Source tracking gives you the opportunity to explain your mission and your journalism to readers and rebuild key relationships that can lead to financial support. Here’s how.

Being transparent about your journalism is a way to build trust, and in turn, develop relationships with your community that can lead to financial support.

It’s all too clear that the broken trust — often due to systematic and systemic failings to fully serve the interests and needs of our communities — needs to be addressed in our industry. Source tracking, coupled with other self-reflection and data-driven community research efforts, can help to repair this broken trust. 

To re/build that trust it’s critical that you clearly connect your work with your mission to serve your community and be transparent about why you’re examining who shows up in your journalism. Readers appreciate being told about the intentionality you bring to the journalism that creates the news they read. As we’ve learned from some of the newsrooms who use Source Matters, being upfront with readers has paid off.

Going public with DEI-connected work may seem risky, but it’s essential given the evolving demographics and needs of many communities. The more transparent  you are about the work and how it’s connected to your mission to serve your whole community, the less likely your efforts will be misrepresented or misconstrued. 

San Antonio Report’s Community Engagement Editor Blanca Méndez opted to send out a report about their work to a dedicated group of newsletter subscribers — their most loyal readers — before writing up a public-facing story about their source tracking process. This served to get core readers on board and made the next step of going public to a wider audience — some of whom may be less accepting — less daunting. Receiving early, and positive, feedback (as well as donations) also gave newsroom leaders confidence that readers would support their work and be more public about their efforts.

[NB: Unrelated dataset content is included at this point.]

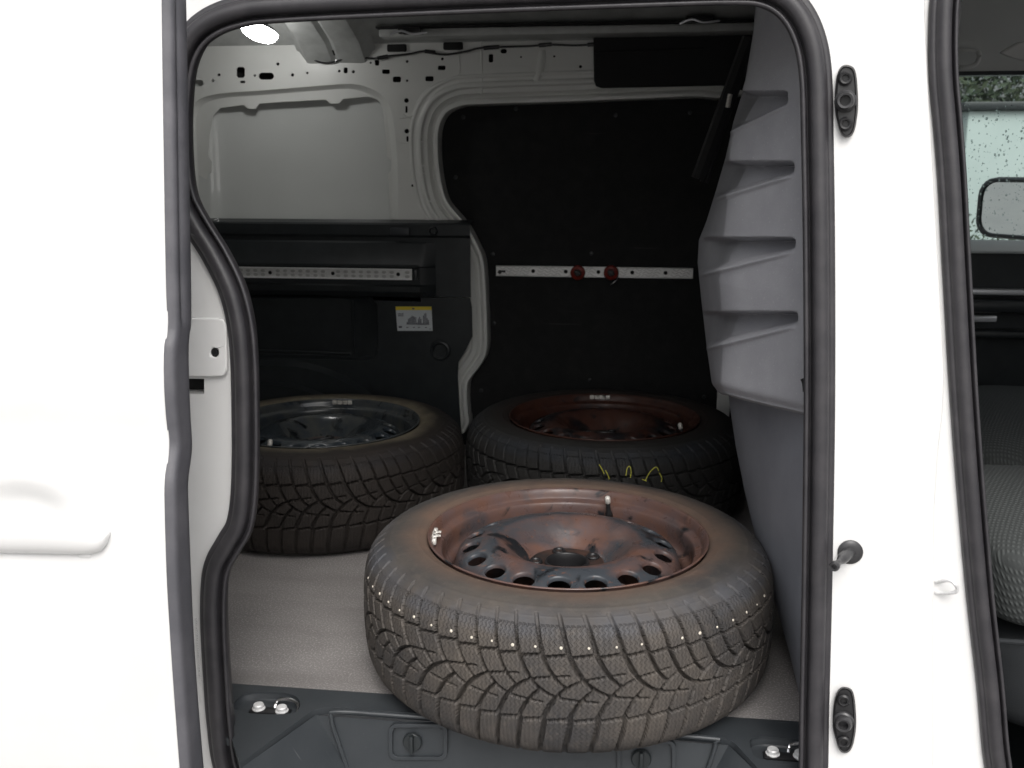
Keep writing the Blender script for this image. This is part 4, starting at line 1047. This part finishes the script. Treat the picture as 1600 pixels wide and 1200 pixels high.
# lower sheet, leaning out towards the cargo side at its top
low_px = [(1136, 600), (1141, 640), (1150, 700), (1162, 760), (1176, 820), (1192, 880), (1210, 930), (1228, 990), (1242, 1040), (1250, 1070)]
low_sil = []
for k, q in enumerate(low_px):
    f_ = k/(len(low_px)-1); low_sil.append(at(*q, Y=1.86-.30*f_**1.2))
lz = [p.z for p in low_sil][::-1]; lx = [p.x for p in low_sil][::-1]; ly = [p.y for p in low_sil][::-1]
vs = []; fs = []; NJ = 60; TL = [-.05]+list(np.linspace(0, 1, 24))+[1.1, 1.3, 1.7, 2.3, 3.2]
for t in TL:
    for j in range(NJ):
        z = .56*j/(NJ-1)-.0
        xs_, ys_ = float(np.interp(z, lz, lx)), float(np.interp(z, lz, ly))
        us = xs_/ys_; un = (at(1275, 800, Y=1.36).x)/1.36+.012
        y0 = 1.37
        if t <= 1: y = y0+(ys_-y0)*t; u_ = un+(us-un)*(1-(1-t)**1.5)
        else: y = ys_+(t-1)*.48; u_ = us+.035*min(1, t-1)
        vs.append((u_*y, y, z))
for i in range(len(TL)-1):
    for j in range(NJ-1): fs.append((i*NJ+j, i*NJ+j+1, (i+1)*NJ+j+1, (i+1)*NJ+j))
obj('partition_lower', vf(vs, fs), M['felt2'], van, smooth=60)
bm = bmesh.new(); add_tube(bm, catmull([at(1253, 592, Y=1.372), at(1256, 600, Y=1.37), at(1257, 612, Y=1.37)], 4), .0025, 6); obj('partition_chip', bm, M['ply'], part)
# back sheet closing the cabin off and the black bars beside the bulge
box('cabin_bulkhead', (.375, 2.13, .45), (.02, 1.5, 1.62), M['blackbox'], van, .002)
for (a, b, w_) in (((1172, 60), (1092, 280), .018), ((1150, 130), (1100, 285), .01)):
    bm = bmesh.new(); p, q = at(*a, Y=2.35), at(*b, Y=2.35); add_tube(bm, [p, p.lerp(q, .5), q], w_, 8); obj('partition_bar', bm, M['black'], van)
bm = bmesh.new(); add_tube(bm, [at(1141, 147, Y=2.2), at(1137, 168, Y=2.2)], .005, 8); obj('bar_clip', bm, M['zinc'], van)
box('grey_post', at(1130, 632, Y=2.80), (.036, .02, .10), M['inpaint'], van, .003)

# ---- cabin to the right
YF = 2.90
def fc(px, py, y=YF): return at(px, py, Y=y)
X2 = 2.1
g0, g1 = fc(1470, 118), fc(1470, 379)
far_out = [V3((.45, YF, -.35)), V3((X2, YF, -.35)), V3((X2, YF, 1.30)), V3((.45, YF, 1.30))]
fdoor = plate('far_door', far_out, [[V3((.72, YF, g1.z)), V3((1.75, YF, g1.z)), V3((1.60, YF, g0.z)), V3((.74, YF, g0.z))]], .05, M['plastic'], van, .004)
box('window_sill', ((.72+1.75)/2, YF-.012, fc(1550, 385).z), (1.06, .045, .012), M['sillgrey'], fdoor, .004, Matrix.Rotation(math.radians(40), 3, 'X'))
box('door_grip', (1.25, YF-.025, fc(1550, 454).z), (.9, .03, .016), M['silver'], fdoor, .004)
box('door_pull', fc(1537, 498, YF-.02)+V3((-.03, 0, 0)), (.125, .02, .018), M['silver'], fdoor, .004, Matrix.Rotation(-.02, 3, 'Y'))
box('door_armrest', (1.2, YF-.03, fc(1550, 475).z), (1.1, .06, .035), M['plastic'], fdoor, .01)
box('door_shelf', (1.2, YF-.03, fc(1550, 518).z), (1.1, .06, .02), M['plastic'], fdoor, .006)
gw = obj('window_pane', vf([V3((.70, YF+.025, g1.z-.02)), V3((1.78, YF+.025, g1.z-.02)), V3((1.78, YF+.025, g0.z+.02)), V3((.70, YF+.025, g0.z+.02))], [(0, 1, 2, 3)]), M['glass'], fdoor)
bm = bmesh.new(); rnd = random.Random(7)
for k in range(900):
    x = rnd.uniform(.80, 1.12); z = rnd.uniform(g1.z, g0.z); r_ = rnd.choice([.0007, .0008, .001, .0013, .0016, .0024])
    add_lathe(bm, [(r_, 0), (r_*.9, r_*.5), (r_*.5, r_*.85)], 7, Matrix.Translation((x, YF+.0255, z)) @ Matrix.Rotation(-PI/2, 4, 'X') @ Matrix.Diagonal((1, rnd.uniform(1, 1.8), 1, 1)))
o = obj('raindrops', bm, M['drop'], fdoor); o['kind'] = 'stuff'
# headliner
hl = [(1.34, 1.15), (1.6, 1.24), (2.1, 1.28), (2.6, 1.22), (2.80, 1.15), (2.90, g0.z+.01)]
hp_ = catmull([V3((0, a, b)) for a, b in hl], 4)
head = obj('cabin_headliner', loft([[V3((x, p.y, p.z)) for p in hp_] for x in (.48, 1.2, X2)], closed=False), M['greyliner'], van, smooth=50)
bm = bmesh.new(); add_tube(bm, catmull([at(1488, 82, Y=2.82), at(1505, 79, Y=2.80), at(1526, 81, Y=2.80), at(1530, 88, Y=2.79), at(1524, 101, Y=2.79), at(1505, 105, Y=2.79), at(1488, 103, Y=2.82)], 5), .006, 8); obj('grab_handle', bm, M['greyliner'], head)
vz = [at(*q, Y=2.45) for q in ((1562, 82), (1590, 66), (1640, 60), (1680, 100), (1600, 95), (1575, 88))]
plate('sun_visor', vz, [], .012, M['greyliner'], head, .004)
# cabin floor, dash, windscreen side
box('cabin_floor', (1.25, 2.1, -.37), (1.7, 1.6, .04), M['plastic'], van, .002)
bm = bmesh.new(); add_box(bm, (1.85, 2.1, .25), (.5, 1.55, .55), .06); obj('dashboard', bm, M['plastic'], van)
# seats
def cushion(name, c, s, mat_, par, e=4.0, bulge=.0, rot=0):
    vs = []; fs = []; nu, nv = 36, 20
    for i in range(nv+1):
        ph = -PI/2+PI*i/nv
        for j in range(nu):
            th_ = 2*PI*j/nu
            f = lambda v: math.copysign(abs(v)**(2/e), v)
            x = f(math.cos(ph))*f(math.cos(th_)); y = f(math.cos(ph))*f(math.sin(th_)); z = f(math.sin(ph))
            vs.append(Matrix.Rotation(rot, 3, 'Y') @ V3((x*s[0]/2, y*s[1]/2, z*s[2]/2+bulge*(1-x*x)*(1-y*y)))+V3(c))
    for i in range(nv):
        for j in range(nu): fs.append((i*nu+j, i*nu+(j+1) % nu, (i+1)*nu+(j+1) % nu, (i+1)*nu+j))
    bm = vf(vs, fs); bmesh.ops.remove_doubles(bm, verts=bm.verts, dist=1e-5)
    return obj(name, bm, mat_, par, smooth=80)
s1 = cushion('seat_base', (.79, 1.71, .05), (.52, .49, .19), M['seat_plain'], van)
cushion('seat_cushion', (.80, 1.72, .212), (.54, .52, .14), M['seat'], van, 6, .015)
cushion('seat_backrest', (.435, 1.72, .44), (.09, .46, .70), M['seat'], van, 4, 0, -.06)
cushion('seat_base', (.92, 2.42, -.01), (.5, .8, .2), M['seat_plain'], van)
cushion('seat_cushion', (.94, 2.42, .185), (.54, .80, .18), M['seat'], van, 3.6, .02)
bm = bmesh.new(); add_tube(bm, catmull([V3((.53, 1.458, .146)), V3((.8, 1.456, .144)), V3((1.05, 1.458, .146))], 4), .004, 8); obj('seat_piping', bm, M['seat_plain'], van)
# far exterior mirror
mc = at(1590, 326, Y=3.12)
mn = Vector((-.86, -.51, 0)).normalized(); mt = Vector((.51, -.86, 0)).normalized()
def mloop(f_, d_): return [mc-mn*d_+q for q in rrect(0, 0, .27*f_, .175*f_, .055*f_, lambda a, b: mt*(-a)+Vector((0, 0, b)), 5)]
mir = obj('wing_mirror', loft([mloop(.84, -.009), mloop(.88, -.018), mloop(.95, -.018), mloop(1.0, -.012), mloop(1.03, .01), mloop(.98, .05), mloop(.8, .08), mloop(.4, .095)], cap=True), M['plastic'], van, smooth=50)
obj('mirror_glass', loft([mloop(.86, -.0125), mloop(.5, -.0125)], cap=True), mat('mirror', (.9, .92, .92), .03, metal=1), mir)

# ============================================================ outside, seen through the far window
gnd = link('ground', bpy.data.meshes.new('ground'), None)
gb = vf([(-150, -150, -.62), (150, -150, -.62), (150, 150, -.62), (-150, 150, -.62)], [(0, 1, 2, 3)]); gb.to_mesh(gnd.data); gb.free(); gnd.data.materials.append(M['asphalt']); tag(gnd, 'wet grey concrete yard under the van', kind='structure')
bld = empty('building', (4.6, 8.2, -.62)); tag(bld, 'pale mint rendered building seen through the wet cab window', 'building')
za, zb = at(1550, 172, Y=8.2).z, at(1550, 341, Y=8.2).z
xa = at(1506, 250, Y=8.2).x
bm = bmesh.new(); add_box(bm, (xa+3.0, 9.7, (za-.62)/2), (6.0, 3.0, za+.62), .02); obj('wall', bm, M['render'], bld)
bm = bmesh.new(); add_box(bm, (xa+3.0, 9.7, za+.03), (6.1, 3.1, .06), .01); obj('roof_edge', bm, M['plastic'], bld)
def leaves(bm, c, s, n, size, rnd):
    for _ in range(n):
        d = Vector((rnd.gauss(0, 1), rnd.gauss(0, 1), rnd.gauss(0, 1))).normalized()*rnd.random()**.4
        p = Vector(c)+Vector((d.x*s[0], d.y*s[1], d.z*s[2])); a = Vector((rnd.gauss(0, 1), rnd.gauss(0, 1), rnd.gauss(0, 1))).normalized(); b_ = a.orthogonal().normalized(); sz = size*rnd.uniform(.6, 1.4)
        V = [bm.verts.new(p+a*sz), bm.verts.new(p+b_*sz*.5), bm.verts.new(p-a*sz), bm.verts.new(p-b_*sz*.5)]; bm.faces.new(V)
rnd = random.Random(3)
for k, (x, y, hgt, lab) in enumerate(((3.2, 12.6, 6.2, 'leafy tree rising behind the pale building, leftmost through the cab window'), (5.4, 13.5, 7.0, 'tall leafy tree behind the pale building, right of the first'), (2.0, 14.5, 6.8, 'dark tree beyond the van, hidden mostly by its door pillar'))):
    t = empty('tree', (x, y, -.62)); tag(t, lab, 'tree', 'trees behind the pale building')
    bm = bmesh.new(); add_tube(bm, catmull([V3((0, 0, 0)), V3((.1, 0, hgt*.4)), V3((-.1, .1, hgt*.75)), V3((0, 0, hgt*.95))], 5), lambda f: .16*(1-f)+.02, 10)
    for q in range(6):
        a = q*1.1; z0 = hgt*(.35+.09*q); add_tube(bm, [V3((0, 0, z0)), V3((math.cos(a)*.6, math.sin(a)*.6, z0+.5)), V3((math.cos(a)*1.2, math.sin(a)*1.2, z0+.8))], lambda f: .05*(1-f)+.012, 6)
    obj('trunk', bm, M['bark'], t, loc=(0, 0, 0))
    bm = bmesh.new()
    for q in range(16):
        a = q*2.4; rr = 1.0+.4*rnd.random(); leaves(bm, (math.cos(a)*rr, math.sin(a)*rr, hgt*.25+q*hgt*.045), (.8, .8, .6), 700, .05, rnd)
    obj('crown', bm, M['tree'], t, smooth=-1, loc=(0, 0, 0))
hg = bmesh.new()
for q in range(22): leaves(hg, (1.4+q*.25, 7.4, zb*.5-.2), (.25, .35, (zb+.62)*.52), 400, .028, rnd)
o = obj('hedge', hg, M['tree'], None, smooth=-1); tag(o, 'low dark green hedge in front of the pale building beyond the cab window', 'hedge')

With supportive responses to that early newsletter and a subsequent public story on their website, the San Antonio Report decided to include their source tracking effort as part of their year-end fundraising appeal. The appeal featured testimonials from newsroom staff about the impact that the process had on how they seek out sources for stories and how it’s transformed how they approach stories.

“As a woman of color, I always think about underrepresented communities in my reporting, but it’s often faster to go back to the same sources who can answer my calls or interview those provided by public information officers, especially on the breaking news beat,” said Raquel Torres, a breaking news reporter. “Participating in a source audit has helped me pause and consider who I’m talking to for a story and why. Now on assignment, I take more time to observe and consider the community around me — and I’m excited to tell their stories.”

The financial appeals worked.

“When people make a donation they can leave a message saying why they’re donating or what they like about the San Antonio Report,” said Méndez. “We did get a couple in between [the two emails] saying that they’re supportive of our work in the source audit and that’s why they’re donating.”

Méndez doesn’t have a specific dollar amount she can attribute to the emails about their sourcing efforts, “but it was encouraging to see those donations come in.” And, they plan to continue to seek money in support of their sourcing work and keep track of what they raise.

Another newsroom told us that they shared their work with a major donor, who had never heard of source auditing before, but was supportive and appreciative that the newsroom was taking the initiative to ensure their journalism better reflected the diversity of its community.

As with all aspects of a source audit, clear communication internally and externally will go a long way to ensuring that you’re the one telling your story to the community. 

With persistent deprioritization of news on social media platforms, news organizations need to connect more deeply and authentically with their local communities to build trust and give readers a reason to support journalism. 

As we’ve noted in this month’s series, source tracking is just one piece of the community engagement puzzle that can, over time, reap financial rewards and rebuild trust with readers.

Tip: Develop a timeline for how to communicate source tracking work to your readers. Like the San Antonio Report, start with your most loyal readers first, and then expand the reach of your message until you make your work public to readers and a wider audience.